Thursday, September 17, 2015
Too Late or Too Oily?
The Bureau of Labor Statistics tells us that there are about 200,000 jobs directly in the oil extraction and processing industry (600,000 total people working in the entire oil and gas sector)… rather there were, when oil was $100/barrel. But with oil down to about $40/barrel, layoffs are growing, not just directly in the extraction part of the business but in related entities that deal with petroleum products at every level. In April, CNN reported a loss of 51,000 of those American jobs. Many more are expected as the oil glut seems to have no real end in sight (unless there is a war in the Middle East!).
But what’s been bad for the petroleum industry has made life more comfortable for average Americans. It’s even accelerated the return of less-fuel-efficient trucks and SUVs to cherished positions in the auto sales business and made the cost of commuting that much more tolerable, as prices at the pump have tumbled by as much as a dollar a gallon or more. Life is just a little more affordable.
However, cheap oil and gas have also fueled (wince) a decline in the relative value and emphasis of green energy alternatives at point where our global climate change problems are becoming exceptionally serious, perhaps even past the tipping point of no return. Fires are burning across the West, droughts are killing agriculture, summer heat is killing people all over the Northern Hemisphere (the Southern Hemisphere will pick up in a few months), and tropical depressions are roiling towards major hurricane status with increasing frequency. “Records go back to 1880, but nine of the 10 hottest months on record have happened since 2005… The first seven months of 2015 are the hottest January-to-July span on record.” AOL.com, August 20th.
The interaction of so many variables tells you how complicated and interdependent our business environment is within this nexus of oil. We are deeply invested in the gasoline business, from extraction, refining, wholesale to retail.

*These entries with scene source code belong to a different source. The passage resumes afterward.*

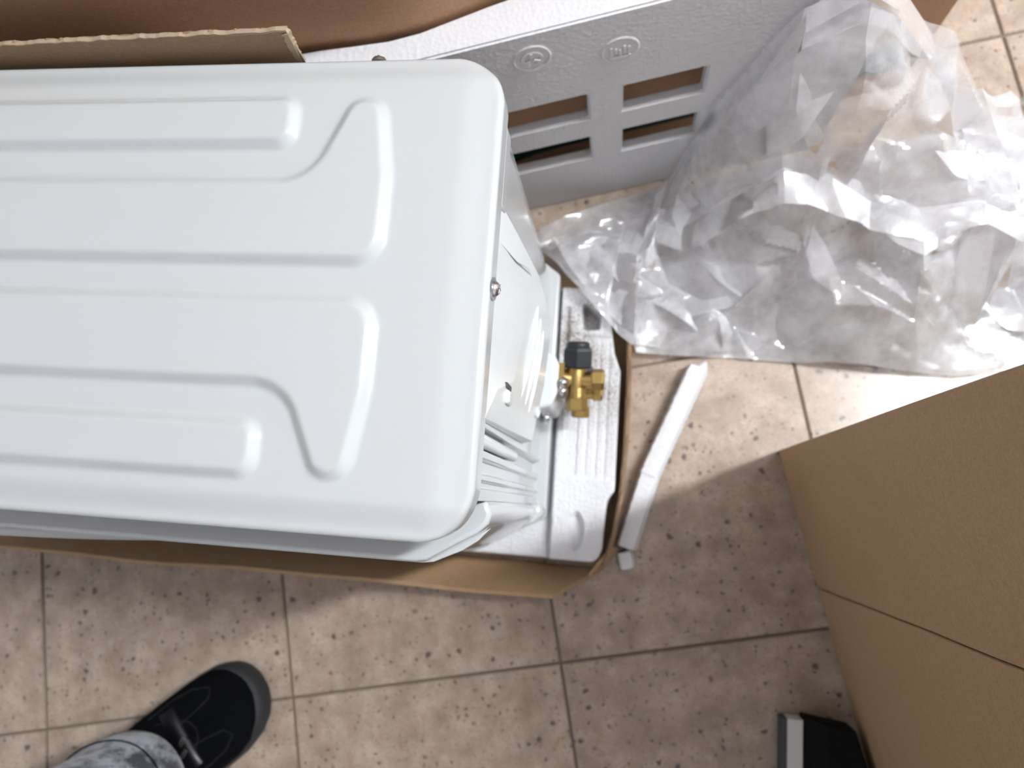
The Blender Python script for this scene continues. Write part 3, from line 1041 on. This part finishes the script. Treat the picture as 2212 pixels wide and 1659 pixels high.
half = [(0.0, 0.010), (0.006, 0.026), (0.016, 0.038), (0.034, 0.0485), (0.06, 0.0540), (0.09, 0.0550), (0.13, 0.0520), (0.17, 0.047), (0.21, 0.0435), (0.25, 0.041), (0.28, 0.034), (0.295, 0.020), (0.300, 0.008)]
skew = [0.004, 0.004, 0.003, 0.002, 0.0, -0.001, 0.0, 0.001, 0.001, 0, 0, 0, 0]
shoe_out = [(a, b + k) for (a, b), k in zip(half, skew)] + [(a, -b + k) for (a, b), k in reversed(list(zip(half, skew)))]
shoe_out = [(a, b) for a, b in round_poly(shoe_out, 0.02, 3)]


def loft(name, layers, mat, parent, smooth=50):
    """layers: list of (outline scale fn) closed loops of equal length"""
    V, F = [], []
    n = len(layers[0])
    for L in layers:
        V += L
    for i in range(len(layers) - 1):
        for k in range(n):
            F.append([i * n + k, i * n + (k + 1) % n, (i + 1) * n + (k + 1) % n, (i + 1) * n + k])
    F += [list(range(n))[::-1], [(len(layers) - 1) * n + k for k in range(n)]]
    return from_py(name, V, F, mat, parent, smooth)


def outl(scale_w, inset, zf):
    out = []
    for a, b in shoe_out:
        a2 = 0.15 + (a - 0.15) * (1 - inset / 0.15)
        out.append(sp_(a2, b * scale_w, zf(a2)))
    return out


shoe = empty('shoe', None, None, toe - ax * 0.15); shoe.parent = person; rel(shoe)
loft('sole', [outl(0.97, 0.004, lambda a: 0.0006), outl(1.0, 0.0, lambda a: 0.004), outl(1.0, 0.0, lambda a: 0.017), outl(0.97, 0.003, lambda a: 0.0225 + 0.004 * max(0, 1 - a / 0.05))], M['shoe_sole'], shoe)


def upper_h(a):
    return float(np.interp(a, [0, 0.02, 0.05, 0.09, 0.13, 0.17, 0.20, 0.25, 0.30], [0.030, 0.046, 0.056, 0.064, 0.078, 0.094, 0.102, 0.100, 0.095]))


layers = []
for t in np.linspace(0, 1, 9):
    w = (1 - t ** 2.6) ** 0.5 if t < 1 else 0.0
    w = 0.965 * max(0.10, w)
    ins = 0.004 + 0.018 * t ** 3
    layers.append(outl(w, ins, lambda a, t=t: 0.020 + (upper_h(a) - 0.020) * math.sin(t * math.pi / 2)))
loft('upper', layers, M['suede'], shoe, 70)


def on_upper(a, b, lift=0.0012):
    hw = float(np.interp(a, [x for x, _ in half], [y for _, y in half])) * 0.965
    w = min(0.995, abs(b) / hw)
    t = (1 - w * w) ** (1 / 2.6)
    return sp_(a, b, 0.020 + (upper_h(a) - 0.020) * math.sin(t * math.pi / 2) + lift)


# toe bumper, stitched seams, glossy strap with two metal eyelets
bump = [sp_(a, b * 1.0, 0.022) for a, b in shoe_out if a < 0.055]
la = sorted([(math.atan2(b, 0.06 - a), a, b) for a, b in shoe_out if a < 0.055])
V, F = [], []
for _, a, b in la:
    fade = min(1, max(0.1, (0.058 - a) / 0.04))
    for inn, z in ((0.0, 0.016), (0.0008, 0.024), (0.004 * fade, 0.0245 + 0.008 * fade), (0.0068 * fade, 0.0225 + 0.0105 * fade)):
        q = sp_(a, b, z) - sp_(0.06, 0, z)
        L = q.length
        V.append(sp_(0.06, 0, z) + q * ((L - inn + 0.0006) / L))
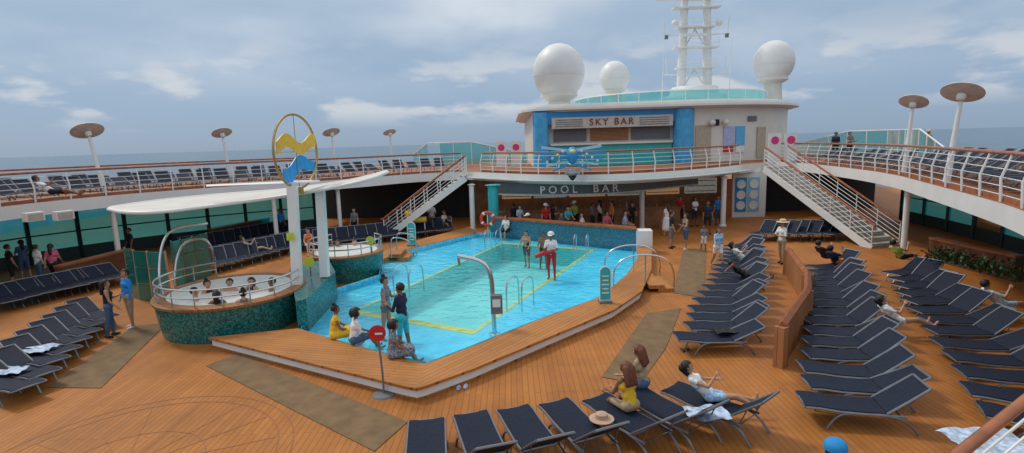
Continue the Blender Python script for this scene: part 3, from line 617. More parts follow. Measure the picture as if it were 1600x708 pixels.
# ---------------------------------------------------------------- pool bar
bx=lambda px,Y: D(px,320,Y).x
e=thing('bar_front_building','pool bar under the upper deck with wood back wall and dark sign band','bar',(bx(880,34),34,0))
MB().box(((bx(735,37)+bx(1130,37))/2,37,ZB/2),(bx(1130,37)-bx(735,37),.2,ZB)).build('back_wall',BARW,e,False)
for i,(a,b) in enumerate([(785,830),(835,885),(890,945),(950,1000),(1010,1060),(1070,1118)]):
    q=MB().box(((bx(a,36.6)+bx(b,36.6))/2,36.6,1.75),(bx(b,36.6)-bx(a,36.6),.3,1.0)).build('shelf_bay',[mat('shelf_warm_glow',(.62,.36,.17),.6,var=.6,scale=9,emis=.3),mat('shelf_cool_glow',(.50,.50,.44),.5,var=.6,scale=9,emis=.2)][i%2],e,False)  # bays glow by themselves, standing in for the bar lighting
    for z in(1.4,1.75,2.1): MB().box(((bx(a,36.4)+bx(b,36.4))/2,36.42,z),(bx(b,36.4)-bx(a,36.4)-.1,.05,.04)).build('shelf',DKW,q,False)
bp_=[V((bx(775,30.6),30.6,0)),V((bx(840,29.2),29.2,0)),V((bx(900,28.8),28.8,0)),V((bx(960,29),29,0)),V((bx(1000,29.8),29.8,0)),V((bx(1090,33),33,0))]
bs=smoothpoly(bp_,2)
sband=MB().wall(bs,2.2,ZB).build('sign_band',FASC,e,False)
MB().wall(bs,2.12,2.2).build('band_trim',SILV,e,False)
textmesh('POOL  BAR',.56,mat('sign_letters',(.82,.84,.82),.4),((bx(905,28.7)),28.62,2.46),sband,space=1.6)
cpts=smoothpoly([P(772,366,WZ),P(835,372,WZ),P(905,379,WZ),P(994,388,WZ)],2)
cb=thing('bar_counter','curved blue mosaic swim up bar counter with wooden top','bar counter',(cpts[4].x,cpts[4].y,0))
MB().wall([p+V((0,.02,0)) for p in cpts],0,1.04).build('mosaic_front',BTILE,cb,False)
strip(MB(),[p-V((0,.1,0)) for p in cpts],[p+V((.1,.55,0)) for p in cpts],1.12,.08).build('counter_top',REDW,cb,False)
q=cpts[-1]; MB().box((q.x+.38,q.y+.25,.5),(.7,.7,1.0),-.12).build('end_panel',WHITE,cb,False)
e2=thing('bar_canopy','curved translucent canopy over pool bar below the upper deck','canopy',(bx(900,28),28,2.7))
fe=offset(FE,-.7)
strip(MB(),[V((p.x,p.y,0)) for p in FE[2:-2]],[V((p.x,p.y,0)) for p in fe[2:-2]],3.02,.05).build('canopy_panel',mat('canopy_glass',(.5,.54,.52),.3),e2,False)
random.seed(3)
for i in range(22):
    x=bx(790+i*11+random.uniform(-3,3),31.5); h=random.uniform(.18,.32); c=[(.03,.2,.05),(.4,.15,.02),(.5,.5,.5),(.05,.1,.3),(.4,.03,.03)][i%5]
    o=MB().lathe([(.045,0),(.045,h*.6),(.015,h*.75),(.015,h),(.001,h)],(x,30.9+.1*(i%3),1.12),8).build('bottle',mat('bottle_%d'%(i%5),c,.2),None,True,True)
    tag(o,'small bottle standing on the back edge of the pool bar counter','bottle','bottles on the pool bar')
one(MB().box(((bx(775,31.2)+bx(1060,31.2))/2,31,.56),(bx(1060,31)-bx(775,31),.6,1.1)).box(((bx(775,31.2)+bx(1060,31.2))/2,30.95,1.09),(bx(1060,31)-bx(775,31)+.1,.75,.05)),'service_counter',[BARW],'long wood service counter behind the bar people','counter',None,False)
# right of bar: doorway, posters
e=thing('deck_house_wall','white wall with brown doorway and blue posters right of the bar','wall',(bx(1160,33),33.4,0))
MB().box(((bx(1143,33.4)+bx(1195,33.4))/2,33.4,ZB/2),(bx(1195,33.4)-bx(1143,33.4),.2,ZB)).build('wall_panel',WHITE,e,False)
MB().box((bx(1136,33.2),33.2,1.2),(.4,.3,2.4)).build('door_frame',REDW,e,False)
for k in range(2):
    xc=bx(1157+k*20,33.25); pq=MB().box((xc,33.27,1.4),(.7,.03,2.1)).build('poster',[SIGNB,mat('poster_pale',(.25,.55,.75),.5)][k],e,False)
    for z in (.75,1.4,2.05): MB().lathe([(.2,0),(.27,0),(.27,.02),(.2,.02),(.2,0)],(xc,33.24,z),20,0,(0,-1,0)).build('ring_motif',WHITE,pq)
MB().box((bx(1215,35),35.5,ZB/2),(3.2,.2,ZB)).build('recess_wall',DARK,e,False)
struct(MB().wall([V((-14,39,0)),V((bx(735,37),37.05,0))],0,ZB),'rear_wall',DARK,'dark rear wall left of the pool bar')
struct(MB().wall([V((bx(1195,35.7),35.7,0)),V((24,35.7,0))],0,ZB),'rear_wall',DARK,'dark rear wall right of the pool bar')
# life ring
q=P(763,372,0); lr=thing('life_ring','orange red life ring on stand at left end of bar','life ring',(q.x,q.y,0))
c=q+V((0,-.1,1.05)); MB().tube([c+V((cos(t*PI/12)*.34,0,sin(t*PI/12)*.34)) for t in range(24)],.085,8,0,True).build('ring',mat('ring_orange',(.7,.06,.02),.5),lr)
for k in range(4): a=k*PI/2+.6; MB().tube([c+V((cos(a+t)*.34,0,sin(a+t)*.34)) for t in(-.15,0,.15)],.09,8).build('band',WHITE,lr)
MB().tube([q,q+V((0,0,1.4))],.03,6).build('stand',WHITE,lr)
# ---------------------------------------------------------------- sky bar
sb=thing('sky_bar_building','white round topped deck building with blue fascia and sky bar front','building',(7,37,3.3))
Y0=36.6; fx=lambda px: D(px,210,Y0).x
XL,XR=fx(833),fx(1068); CXX,CYY,RD=12.3,46.6,10.0
arc=[(CXX+RD*sin(t),CYY-RD*cos(t)) for t in [rad(a) for a in range(0,181,6)]]
body=[(XL,Y0+.6),(XR,Y0+.6)]+[p for p in arc if p[0]>XR+.1]+[(XL,56)]
MB().prism(body,3.304,6.9).build('drum_wall',DRUM,sb)
MB().box(((XL+XR)/2,Y0+.3,6.5),(XR-XL,.6,.8)).build('blue_fascia',SIGNB,sb,False)
def arcroof(r,z0,z1,front,xl,name,mt):
    a=[(CXX+r*sin(t),CYY-r*cos(t)) for t in [rad(k) for k in range(-10,181,5)]]
    MB().prism([(xl-.3,front+4),(xl,front+1.4),(xl+.8,front+.45),(xl+2.0,front+.1),(xl+4,front-.05)]+[p for p in a if p[0]>xl+5.0]+[(xl-.3,57)],z0,z1).build(name,mt,sb)
arcroof(RD+.35,6.9,7.0,Y0-.1,XL-.2,'eave',CREAM)
arcroof(RD+.75,7.0,7.14,Y0-.4,XL-.6,'roof',WHITE)
arcroof(RD+.45,7.14,7.3,Y0-.1,XL-.35,'roof',CREAM)
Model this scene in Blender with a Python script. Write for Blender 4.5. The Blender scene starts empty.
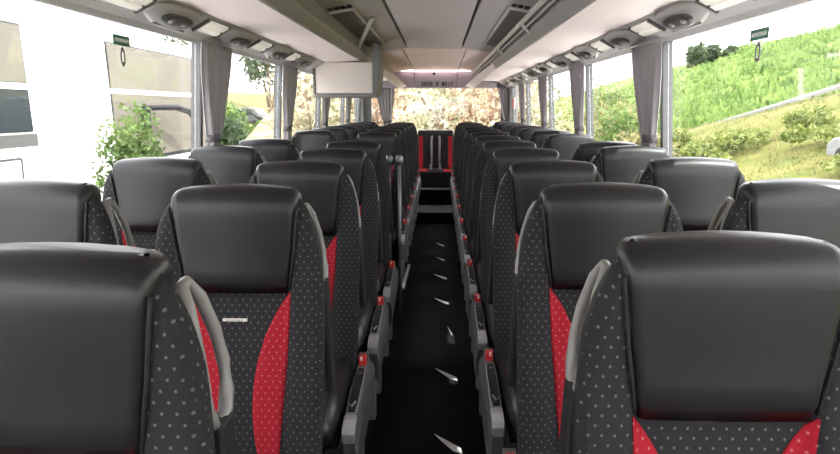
import bpy, bmesh, math, random
from mathutils import Vector, Matrix, noise

sc = bpy.context.scene
C = sc.collection
random.seed(7)
rad = math.radians

# ------------------------------------------------------------------ camera
CAMX, CAMZ = 0.05, 1.55
cd = bpy.data.cameras.new('camera')
cam = bpy.data.objects.new('camera', cd)
C.objects.link(cam)
cd.sensor_width = 36.0
cd.lens = 36.0 * 660 / 840
cd.clip_start = 0.02
cd.clip_end = 1000
cam.location = (CAMX, 0, CAMZ)
cam.rotation_euler = (rad(90 - 10.2), 0, rad(1.62))
sc.camera = cam

# ------------------------------------------------------------------ sky, sun, exposure
w = bpy.data.worlds.new('world')
sc.world = w
w.use_nodes = True
bg = w.node_tree.nodes['Background']
bg.inputs[0].default_value = (0.98, 0.955, 1.0, 1)
bg.inputs[1].default_value = 3.3

sd = bpy.data.lights.new('sun', 'SUN')
sd.energy = 4.2
sd.angle = rad(0.6)
sd.color = (1.0, 0.96, 0.90)
sun = bpy.data.objects.new('sun', sd)
C.objects.link(sun)
SUN_DIR = Vector((-1.0, 0.25, -1.68))
sun.rotation_euler = SUN_DIR.to_track_quat('-Z', 'Y').to_euler()
sun.location = (20, -20, 30)

sc.view_settings.view_transform = 'Standard'
sc.view_settings.look = 'None'
sc.view_settings.exposure = 1.4
sc.view_settings.gamma = 1
sc.view_settings.use_curve_mapping = False

# ------------------------------------------------------------------ materials
def srgb(r, g, b):
    f = lambda c: (c / 255 / 12.92) if c / 255 <= 0.04045 else ((c / 255 + 0.055) / 1.055) ** 2.4
    return (f(r), f(g), f(b), 1)

def mat(name, col, rough=0.6, metal=0.0, spec=0.5, noise_amt=0.0, noise_scale=20, bump=0.0, bump_scale=200, emit=None, emit_s=0):
    m = bpy.data.materials.new(name)
    m.use_nodes = True
    nt = m.node_tree
    p = nt.nodes['Principled BSDF']
    p.inputs['Base Color'].default_value = col
    p.inputs['Roughness'].default_value = rough
    p.inputs['Metallic'].default_value = metal
    p.inputs['Specular IOR Level'].default_value = spec
    tc = nt.nodes.new('ShaderNodeTexCoord')
    if noise_amt:
        n = nt.nodes.new('ShaderNodeTexNoise')
        n.inputs['Scale'].default_value = noise_scale
        n.inputs['Detail'].default_value = 3
        nt.links.new(tc.outputs['Object'], n.inputs['Vector'])
        mx = nt.nodes.new('ShaderNodeMix')
        mx.data_type = 'RGBA'
        mx.inputs[6].default_value = tuple(c * (1 - noise_amt) for c in col[:3]) + (1,)
        mx.inputs[7].default_value = tuple(min(1, c * (1 + noise_amt)) for c in col[:3]) + (1,)
        nt.links.new(n.outputs['Fac'], mx.inputs[0])
        nt.links.new(mx.outputs[2], p.inputs['Base Color'])
    if bump:
        n2 = nt.nodes.new('ShaderNodeTexNoise')
        n2.inputs['Scale'].default_value = bump_scale
        nt.links.new(tc.outputs['Object'], n2.inputs['Vector'])
        b = nt.nodes.new('ShaderNodeBump')
        b.inputs['Strength'].default_value = bump
        b.inputs['Distance'].default_value = 0.002
        nt.links.new(n2.outputs['Fac'], b.inputs['Height'])
        nt.links.new(b.outputs['Normal'], p.inputs['Normal'])
    if emit:
        p.inputs['Emission Color'].default_value = emit
        p.inputs['Emission Strength'].default_value = emit_s
    return m

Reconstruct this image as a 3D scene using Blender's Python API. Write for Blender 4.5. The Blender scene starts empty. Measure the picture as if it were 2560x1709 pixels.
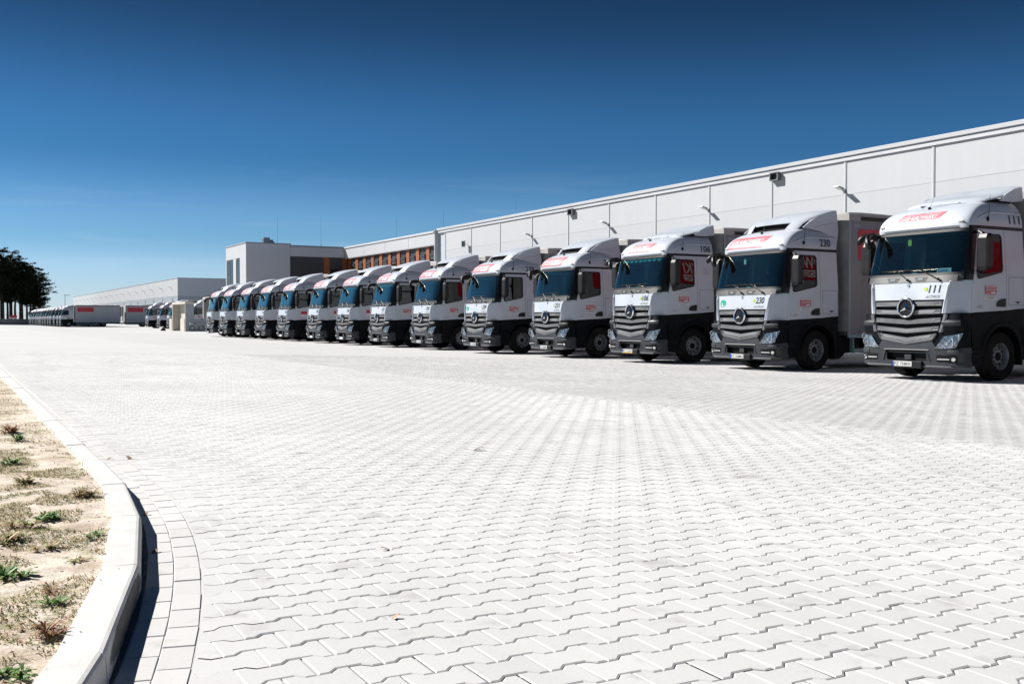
import bpy, math, random
import numpy as np
from mathutils import Vector, noise as mnoise
random.seed(7); rng = np.random.default_rng(7)
SC = bpy.context.scene
COL = SC.collection
R = math.radians

# ------------------------------------------------------------------ camera
cam_d = bpy.data.cameras.new('camera'); cam = bpy.data.objects.new('camera', cam_d); COL.objects.link(cam)
cam_d.sensor_width = 36.0; cam_d.lens = 35.0; cam_d.clip_start = 0.05; cam_d.clip_end = 9000
PHI = R(29.53)
cam.location = (0, 0, 1.27)
cam.rotation_euler = (R(90 - 1.2545), 0, -PHI)
SC.camera = cam
# ------------------------------------------------------------------ sky and sun
SUNDIR = Vector((-0.79, 1.0, 1.03)).normalized()
W = bpy.data.worlds.new('World'); SC.world = W; W.use_nodes = True
nt = W.node_tree; nt.nodes.clear()
w_out = nt.nodes.new('ShaderNodeOutputWorld'); w_bg = nt.nodes.new('ShaderNodeBackground')
w_sky = nt.nodes.new('ShaderNodeTexSky'); w_sky.sky_type = 'NISHITA'; w_sky.sun_disc = False
w_sky.sun_elevation = math.asin(SUNDIR.z); w_sky.sun_rotation = math.atan2(SUNDIR.x, SUNDIR.y)
w_sky.altitude = 0; w_sky.air_density = 1.0; w_sky.dust_density = 0.1; w_sky.ozone_density = 5.0
# a very clear, polarised spring sky: pale at the horizon, deep blue everywhere higher up
w_tc = nt.nodes.new('ShaderNodeTexCoord'); w_sep = nt.nodes.new('ShaderNodeSeparateXYZ'); nt.links.new(w_tc.outputs['Generated'], w_sep.inputs[0])
w_r = nt.nodes.new('ShaderNodeValToRGB'); w_r.color_ramp.interpolation = 'EASE'
SKY_STOPS = [(0.0, (0.80, 0.96, 1.36)), (0.04, (0.76, 0.92, 1.20)), (0.085, (0.47, 0.72, 0.94)), (0.165, (0.20, 0.46, 0.66)), (0.31, (0.09, 0.19, 0.27))]
while len(w_r.color_ramp.elements) < len(SKY_STOPS): w_r.color_ramp.elements.new(0.5)
for e_, (p_, c_) in zip(w_r.color_ramp.elements, SKY_STOPS): e_.position = p_; e_.color = (*c_, 1)
nt.links.new(w_sep.outputs['Z'], w_r.inputs['Fac'])
w_m = nt.nodes.new('ShaderNodeMix'); w_m.data_type = 'RGBA'; w_m.blend_type = 'MULTIPLY'; w_m.inputs[0].default_value = 1.0
nt.links.new(w_sky.outputs[0], w_m.inputs[6]); nt.links.new(w_r.outputs[0], w_m.inputs[7])
w_map = nt.nodes.new('ShaderNodeMapping'); w_map.inputs['Scale'].default_value = (2.2, 2.2, 26.0); nt.links.new(w_tc.outputs['Generated'], w_map.inputs['Vector'])
w_nz = nt.nodes.new('ShaderNodeTexNoise'); w_nz.inputs['Scale'].default_value = 2.4; w_nz.inputs['Detail'].default_value = 7; w_nz.inputs['Roughness'].default_value = 0.6; nt.links.new(w_map.outputs[0], w_nz.inputs['Vector'])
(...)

There’s even a debate, between industry sources (National Petroleum News) – which puts the number of U.S. gas stations at well over 150,000 – and the Census, which sees the number more like 118,000. Both sources will tell you, however, that the number of such stations is declining. There are hundreds of billions of dollars of infrastructure in those stations, lots of jobs (most at a low level, I might add) attached, and changing our energy sources is going to require a whole pile of new cash to configure what we’ve got if alternative fuel sources are remotely going to replace traditional fossil fuels in automotive transportation.
How does the petroleum industry feel about itself, the market, and the expected economic future of the petroleum industry? Not particularly good, if recent events are any indication. Let’s start with objective criteria: how much are new prospective oil lease opportunities doing in the open market? Not well, it seems: “With oil prices collapsing and companies in retrenchment, a federal auction in the Gulf of Mexico on [August 19th] attracted the lowest interest from producers since 1986.
“It was the clearest sign yet that the fortunes of oil companies are skidding so fast that they now need to cut back on plans for production well into the future… The auction, for drilling leases, attracted a scant $22.7 million in sales from five companies, but energy analysts said that came as no surprise on a day when the American oil benchmark price plummeted by more than 4 percent. For the first time since the recession, it is approaching the symbolic $40-a-barrel level. Last summer, it was above $100 a barrel… Until now, most companies have insisted that they would not sacrifice production in future years when they said oil prices were sure to rebound strongly. But in recent weeks, executives have expressed concern that the oil price collapse could last through 2016 and even 2017, and it is important that they tighten their belts even more.
“‘The financial squeeze is tighter than people thought, so tight that the companies can’t even bargain-hunt for leases for future production,’ said Michael C. Lynch, president of Strategic Energy and Economic Research, a consultancy. ‘It’s the long-term production profile that is suffering now, and they will pay for it later.’” New York Times, August 19th.
Want to make money in the oil business today? Put it in oil storage facilities, where all that surplus output from Saudi to American oil has to be contained! “Domestic storage alone rose 2.6 million barrels in mid-August, the report noted, because of an unexpected surge in imports and a drop in refinery processing after a breakdown in the BP refinery in Whiting, Ind.
“Current crude stockpiles of 456 million barrels in the United States are at levels rarely if ever seen at this time of year since World War II. Once the summer driving season ends and other regional refineries begin their seasonal retooling, the domestic glut of crude is likely to grow even larger and the price of oil and gasoline will fall further, analysts said.” NY Times. In the longer term, particularly if the current failures to expand production continue, we can of course expect oil prices to rise again. Obviously.
So are we smiling or crying? Guess it depends on whether you are a winner or loser in the supply and demand war raging around us. But this ambiguity has also taken too many eyes off the much longer term and the corollary damage to our environment generated by not prioritizing non-fossil fuel energy alternatives. Any transition from massive dependence on any one form of energy to an entirely different set of energy-generation sources is going to be painful, with many winners and many losers along the way. Perhaps this economic chaos will allow that transitional pain to ease into the system, but the changes are both necessary and inevitable.
I’m Peter Dekom, and America really can no longer afford to kick the barrel… er… the can down the road without very serious self-inflicted negative consequences.